Peeking at the mboot source code here, there is a comment explaining that gPXE can not provide the bootloader with the identity of the boot NIC unless gPXE was itself launched from pxelinux.  Since iPXE is derived from gPXE, it is likely to share the same constraint.  If you're not already launching iPXE via pxelinux, perhaps give that a try, and/or try with the latest version of iPXE and pxelinux (if you're not already doing so).

The MAC address required is the that of the local (client machine) interface which has performed DHCP; Without that MAC address, the booting ESXi instance has no way of knowing which NIC the system booted from.

For EFI boot:

First step would be to see if you can examine the host's disk/network activity to see whether ESXi has actually locked up at that point or has just stopped updating the screen.  I have seen several cases where ESXi has gone ahead and booted, but the display has frozen at exactly this point due to some quirk of the host's EFI firmware.

If in doubt, give the host a while to "boot" with the screen not changing, then follow the usual ESXi console shutdown procedure: <F12>, <Enter>, type the root password and <Enter>, then press <F2> to shut down the host.  Wait another few minutes, and see if the host powers itself off.

Thanks,

--

Darius

4nub1s
Contributor
Contributor

Hi dariusd,

thanks for the reply. I managed to fix the MAC problem during Legacy Boot. It was actually a lot easier than I imagined. Just add "BOOTIF=01-${mac}" to imgargs and everything is fine.

Sadly, I couldn't fix the issue with EFI boot however. The system completely freezes with the aforementioned message displayed. The installer doesn't even start in the first place and I cannot change to a different console either. Tried with different Mainboards (Supermicro, Asus) and always receive the same issue.

PXE Boot -> Load Files -> Freeze (Shuttding down firmware services...)

There's another weird phenomenon during file loading. I get multiple keyboard error message but a known working keyboard is connected.

Best Regards

0 Kudos
dariusd
VMware Employee
VMware Employee

Nice work on the BIOS-boot fix!

Does your EFI-boot configuration use another bootloader to chain-load mboot?  If so, can you test without that other bootloader – just directly load mboot – to see if that works?  I have recently received another report of trouble using another bootloader to chain to mboot, and I'm interested to see if your situation is the same.

--

Darius

0 Kudos
4nub1s
Contributor
Contributor

Thanks Smiley Happy

Yeah, I'm currently chaining from ipxe.efi to mboot.efi since it's configured as a multiboot environment.

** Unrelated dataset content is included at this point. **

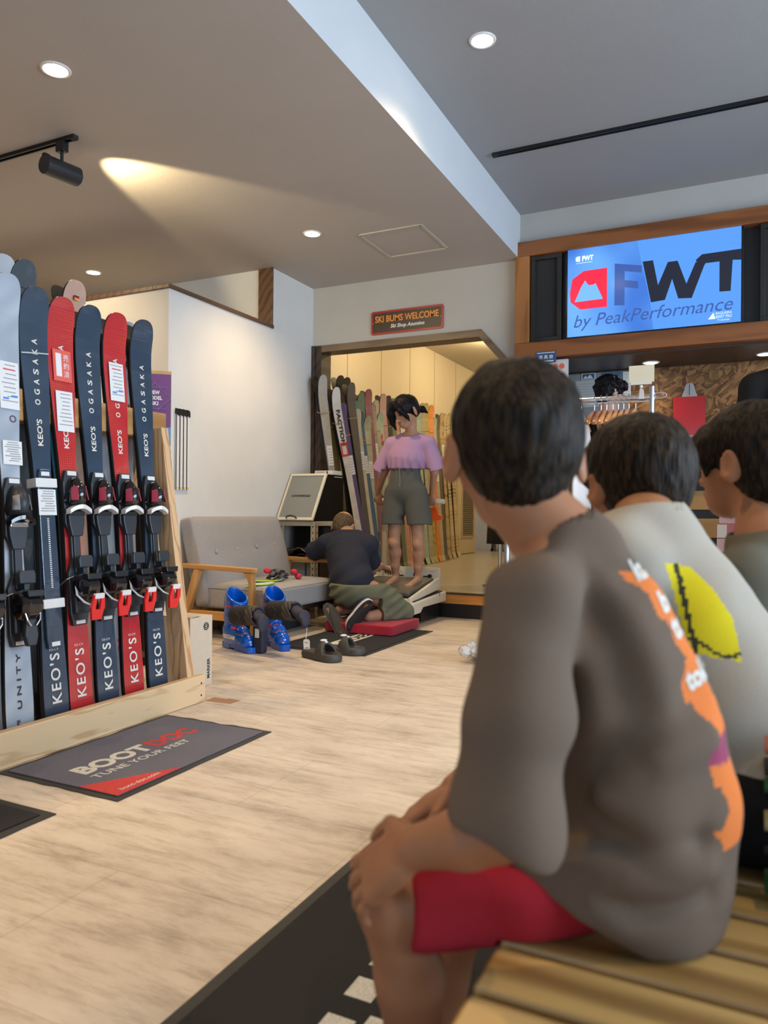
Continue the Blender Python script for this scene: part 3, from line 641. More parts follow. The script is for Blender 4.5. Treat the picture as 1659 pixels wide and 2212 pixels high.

If I hand out mboot.efi directly via DHCP/TFTP combo, everythings works fine. This combination is of course viable, but would require either a secondary network or vlan configuration which I'd rather not use.

I compiled ipxe.efi directly from the source code on github. I'm not sure yet whether it's just a missing configuration or an incompatibility/bug.

Best Regards

0 Kudos
jameshyde2012
Contributor
Contributor

I am hitting the exact same issue (keyboard error), on Dell hardware, ipxe -> mboot -> esxi 6.7u3.

any workaround on this one?

0 Kudos
BootRecord
Contributor
Contributor

I ran into the same problem a couple weeks ago while I was doing a project for my final exams. The only way to set it up that worked for me was abusing sanboot to boot straight from the ISO file. https://ipxe.org/cmd/sanboot

So your boot script would look something like this.

:esxi67vm

echo Starting VMWare ESXi 6.7 Installation

dhcp

sanboot http://${server}/vmware/esxi67/esxi67.iso

It should pick between UEFI and Legacy automatically.